Expected option life in years

    6.5     6.6     6.8  

        The risk free interest rate was determined based on an analysis of U.S. Treasury zero-coupon market yields as of the date of the option grant for issues having expiration lives similar to the expected option life. The expected volatility was based on an analysis of the historical volatility of HD Supply's competitors over the expected life of the HD Supply options. These volatilities were weighted by the respective HD Supply segment against which they compete, resulting in an overall industry-based volatility for HD Supply. As insufficient data exists to determine the historical life of options issued under the HDS Plan, the expected option life was determined based on the vesting schedule of the options and their contractual life taking into consideration the expected time in which the share price of Holding would exceed the exercise price of the option. The weighted-average fair value of each option granted during fiscal 2012, fiscal 2011, and fiscal 2010 was $2.41, $1.99, and $1.64, respectively. HD Supply recognized $16 million, $20 million, and $17 million of stock-based compensation expense related to stock options, included in Selling, general and administrative expense in the Consolidated Statements of Operations and Comprehensive Income (Loss), during fiscal 2012, fiscal 2011, and fiscal 2010, respectively. As of February 3, 2013 the unamortized compensation expense related to stock options was $20 million and was expected to be recognized over a period of 4.8 years.

Employee Benefit Plans

        HD Supply offers a comprehensive Health & Welfare Benefits Program which allows employees who satisfy certain eligibility requirements to choose among different levels and types of coverage. The Health & Welfare Benefits program provides employees healthcare coverage in which the employer and employee share costs. In addition, the Program offers employees the opportunity to participate in various voluntary coverages, including flexible spending accounts.

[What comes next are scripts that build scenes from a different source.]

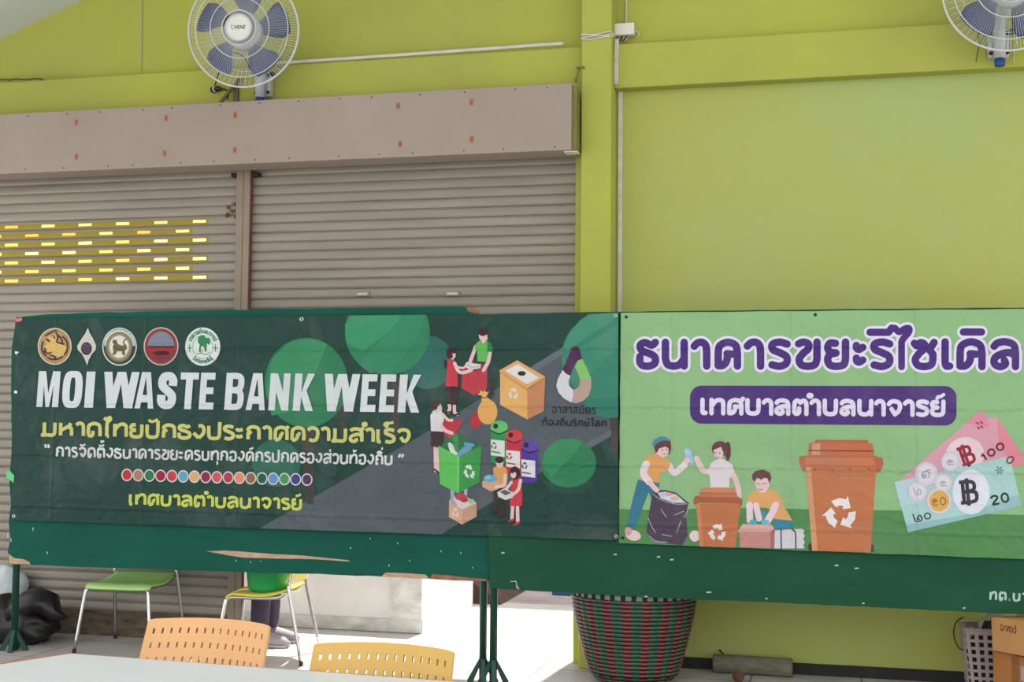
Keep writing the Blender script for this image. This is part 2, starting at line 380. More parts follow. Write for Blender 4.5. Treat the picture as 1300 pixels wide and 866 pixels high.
# loose flat cables crossing the pier
p = on_y(738, 47, 7.318)
cb = MB()
for k in range(4):
    pts = [on_y(738+i*7.5, 49.5-2.2*k*0.9-i*0.45+1.0*math.sin(i*1.1+k*1.9), 7.314-0.002*k) for i in range(6)]+[on_y(781, 44+k, 7.40)]
    cb.tube([q-p for q in catmull(pts, 4)], 0.0045, M_COND, n=6)
tag(cb.build('cable_bundle', None, True, loc=p), 'bundle of white flat cables crossing the pier to the junction box', 'cables')
p = on_y(794, 40, 7.50)
jb = thing('junction_box', 'white rectangular junction box beside the pier at the beam top', 'junction box', p)
MB().box((-0.058, -0.045, -0.034), (0.058, 0.018, 0.034), M_WHITE).build('box_body', jb, bevel=0.006)
MB().box((-0.061, -0.056, -0.037), (0.061, -0.0455, 0.037), M_WHITE).build('box_lid', jb, bevel=0.005)
for k in range(5):
    MB().tube([(-0.03+0.013*k, -0.02, -0.034), (-0.034+0.013*k, -0.024, -0.05), (-0.045+0.010*k, -0.02, -0.062)], 0.003, M_DARK if k % 2 else M_COND, n=6).build('cable_tail', jb, True)
MB().tube(catmull([(0.058, -0.01, -0.005), (0.075, -0.012, -0.01), (0.085, -0.008, -0.03), (0.07, -0.005, -0.045)], 4), 0.0035, M_COND, n=6).build('cable_tail', jb, True)
# hook above the housing end
p = on_y(731, 104, 7.30); q = on_y(736, 86, 7.315)
hk = MB().tube([(0, 0, 0), q-p], 0.008, mat('rusty_rod', (120, 112, 60), rough=.8, var=.4, scale=20), n=8).tube([q-p+Vector((-.02, 0, 0.0)), q-p+Vector((.03, 0, .0))], 0.007, mat('rusty_rod', (120, 112, 60)), n=8)
tag(hk.build('hook_bracket', None, True, loc=p), 'short lime painted steel bracket above the right end of the housing', 'bracket')
# dark crack along the beam at far left
p = on_y(0, 102, 7.415)
ck = MB().tube([on_y(x, 101.5-(x*0.02)+rnd.uniform(-.8, .8), 7.414)-p for x in range(-8, 58, 7)], 0.006, mat('crack_grime', (84, 76, 44), rough=.9), n=5)
tag(ck.build('beam_crack', None, True, loc=p), 'dark crack line along the top edge of the left beam', 'cable')  # not a cable: a crack in the beam, modelled as a thin tube
# bracket + plug under the left fan
p = on_y(290, 120, 7.40)
bk = MB()
bk.tube([on_y(280, 130, 7.34)-p, on_y(304, 100, 7.405)-p], 0.012, mat('olive_steel', (104, 98, 66), rough=.6), n=4)
bk.box((on_y(297, 112, 7.412).x-p.x, 0.002, -0.05), (on_y(303, 112, 7.412).x-p.x, 0.019, 0.075), mat('olive_steel', (104, 98, 66)))
tag(bk.build('angle_bracket', None, loc=p), 'olive steel angle bracket on the beam below the left fan', 'bracket')
p = on_y(272.5, 114, 7.415)
pl = thing('power_plug', 'black plug with white collar and curled cord below the left wall fan', 'plug', p)
MB().tube([(-0.012, 0, 0), (0.01, -0.014, 0)], 0.022, M_DARK, n=14).build('socket', pl)
tag(MB().tube([(0.010, -0.014, 0), (0.02, -0.02, -0.001)], 0.021, M_WHITE, n=14).build('collar', pl), 'white collar')
MB().tube([(0.02, -0.02, -0.001), (0.045, -0.03, -0.003), (0.065, -0.034, -0.006), (0.075, -0.034, -0.008)], [0.019, 0.019, 0.009, 0.006], M_DARK, n=12).build('plug_body', pl, True)
MB().tube(catmull([(0.07, -0.034, -0.008), (0.1, -0.035, -0.016), (0.118, -0.04, -0.045), (0.122, -0.06, -0.085)], 5), 0.005, M_DARK, n=8).build('cord', pl, True)
MB().tube(catmull([(0.0, -0.005, 0.02), (0.06, -0.06, 0.10), (0.11, -0.12, 0.17), (0.2, -0.15, 0.19), (0.27, -0.14, 0.16), (0.3, -0.1, .08)], 5), 0.004, M_DARK, n=8).build('cord', pl, True)

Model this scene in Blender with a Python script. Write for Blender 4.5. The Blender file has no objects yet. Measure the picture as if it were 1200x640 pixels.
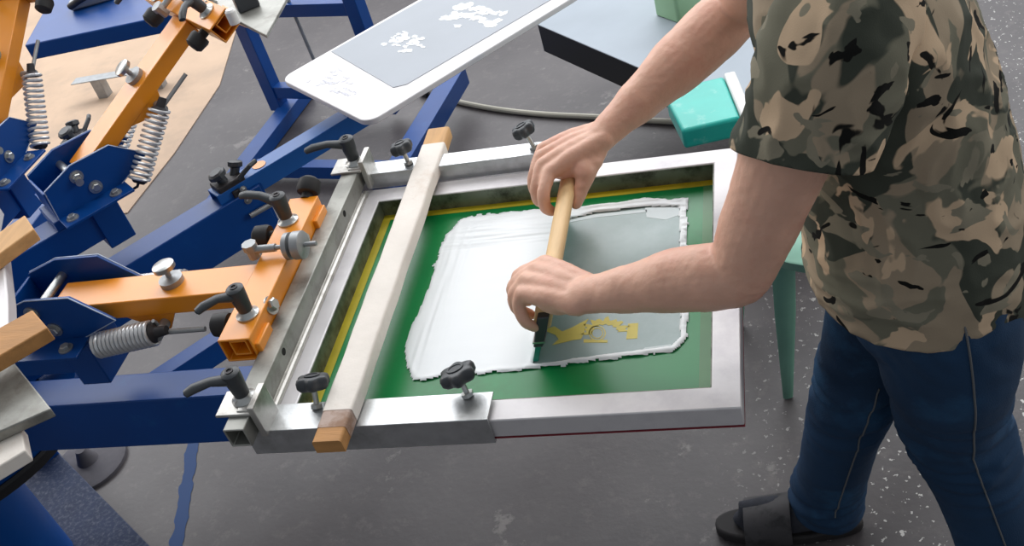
import bpy, bmesh, math, random
from mathutils import Vector, Matrix, noise
random.seed(7)
PI = math.pi
C = bpy.context.scene.collection
def R(a): return math.radians(a)
def V(*a): return Vector(a)

# ------------------------------------------------------------------ camera
CR, CU, CB = V(.96013, .1489, -.23886), V(.08716, .64907, .75523), V(.26757, -.74582, .61002)
FPX, EYE = 1240.0, V(0, 0, 1.9)
def ray(px, py):
    return CR*((px-600)/FPX) - CU*((py-320)/FPX) - CB
def at(px, py, z):                       # where the line of sight meets the level plane z
    d = ray(px, py); return EYE + d*((z-EYE.z)/d.z)
cam = bpy.data.cameras.new('camera'); cam.sensor_width = 36; cam.lens = 37.2; cam.clip_start = .02
co = bpy.data.objects.new('camera', cam); C.objects.link(co)
m = Matrix((CR, CU, CB)).transposed().to_4x4(); m.translation = EYE
co.matrix_world = m
bpy.context.scene.camera = co

# ------------------------------------------------------------------ materials
def lin(c):
    return tuple(((v/255)/12.92 if v/255 <= .04045 else ((v/255+.055)/1.055)**2.4) for v in c) + (1,)
def mat(name, rgb, rough=.5, metal=0, var=.0, vscale=20, bump=0, bscale=80, spec=.5, dirt=None, dscale=6, damt=.5, coat=0, sss=0, stretch=None):
    m = bpy.data.materials.new(name); m.use_nodes = True
    nt = m.node_tree; N = nt.nodes; L = nt.links
    b = N['Principled BSDF']
    b.inputs['Roughness'].default_value = rough; b.inputs['Metallic'].default_value = metal
    b.inputs['Specular IOR Level'].default_value = spec
    b.inputs['Coat Weight'].default_value = coat; b.inputs['Coat Roughness'].default_value = .3
    if sss:
        b.inputs['Subsurface Weight'].default_value = sss; b.inputs['Subsurface Radius'].default_value = (.012, .005, .003)
        b.inputs['Subsurface Scale'].default_value = 1
    tc = N.new('ShaderNodeTexCoord'); vec = tc.outputs['Object']
    if stretch:
        mp = N.new('ShaderNodeMapping'); mp.inputs['Scale'].default_value = stretch
        L.new(vec, mp.inputs[0]); vec = mp.outputs[0]
    col = None
    base = lin(rgb)
    b.inputs['Base Color'].default_value = base
    if var:
        n = N.new('ShaderNodeTexNoise'); n.inputs['Scale'].default_value = vscale; n.inputs['Detail'].default_value = 6
        L.new(vec, n.inputs['Vector'])
        r = N.new('ShaderNodeValToRGB')
        r.color_ramp.elements[0].position = .3; r.color_ramp.elements[1].position = .7
        r.color_ramp.elements[0].color = tuple(v*(1-var) for v in base[:3])+(1,)
        r.color_ramp.elements[1].color = tuple(min(1, v*(1+var)) for v in base[:3])+(1,)
        L.new(n.outputs['Fac'], r.inputs[0]); col = r.outputs[0]
        L.new(col, b.inputs['Base Color'])
    if dirt:
        n = N.new('ShaderNodeTexNoise'); n.inputs['Scale'].default_value = dscale; n.inputs['Detail'].default_value = 8; n.inputs['Roughness'].default_value = .65
        L.new(vec, n.inputs['Vector'])
        r = N.new('ShaderNodeValToRGB'); r.color_ramp.elements[0].position = 1-damt-.06; r.color_ramp.elements[1].position = 1-damt+.12
        L.new(n.outputs['Fac'], r.inputs[0])
        mx = N.new('ShaderNodeMix'); mx.data_type = 'RGBA'
        L.new(r.outputs[0], mx.inputs[0])
        if col: L.new(col, mx.inputs[6])
        else: mx.inputs[6].default_value = base
        mx.inputs[7].default_value = lin(dirt)
        L.new(mx.outputs[2], b.inputs['Base Color'])
    if bump:
        n = N.new('ShaderNodeTexNoise'); n.inputs['Scale'].default_value = bscale; n.inputs['Detail'].default_value = 4
        L.new(vec, n.inputs['Vector'])
        bp = N.new('ShaderNodeBump'); bp.inputs['Strength'].default_value = bump; bp.inputs['Distance'].default_value = .004
        L.new(n.outputs['Fac'], bp.inputs['Height']); L.new(bp.outputs[0], b.inputs['Normal'])
    return m

M = {}
M['alu'] = mat('brushed_aluminium', (205, 207, 208), .36, .85, .10, 40, .06, 200, dirt=(170, 172, 170), dscale=9, damt=.42, stretch=(1, 1, 1))
M['alu_worn'] = mat('worn_aluminium', (205, 203, 198), .42, .8, .14, 14, .1, 120, dirt=(150, 146, 140), dscale=14, damt=.45)
M['alu_dull'] = mat('dull_grey_aluminium', (160, 160, 154), .45, .6, .12, 16, .06, 150, dirt=(128, 126, 120), dscale=14, damt=.45)
M['alu_frame'] = mat('painted_frame_aluminium', (216, 213, 214), .48, .3, .06, 10, .05, 100, dirt=(196, 192, 196), dscale=7, damt=.45)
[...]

        HD Supply maintains a 401(k) defined contribution plan that is qualified under Sections 401(a) and 501(a) of the Internal Revenue Code. Employees who satisfy the plan's eligibility requirements may elect to contribute a portion of their compensation to the plan on a pre-tax basis. HD Supply may match a percentage of the employees' contributions to the plan based on approval from the Board of Directors. Matching contributions are generally made shortly after the end of each pay period or after the Company's fiscal year-end if an additional annual matching contribution based on the Company's fiscal-year financial results is approved. HD Supply paid $15 million, $7 million, and less than $1 million during fiscal 2012, fiscal 2011, and fiscal 2010, respectively.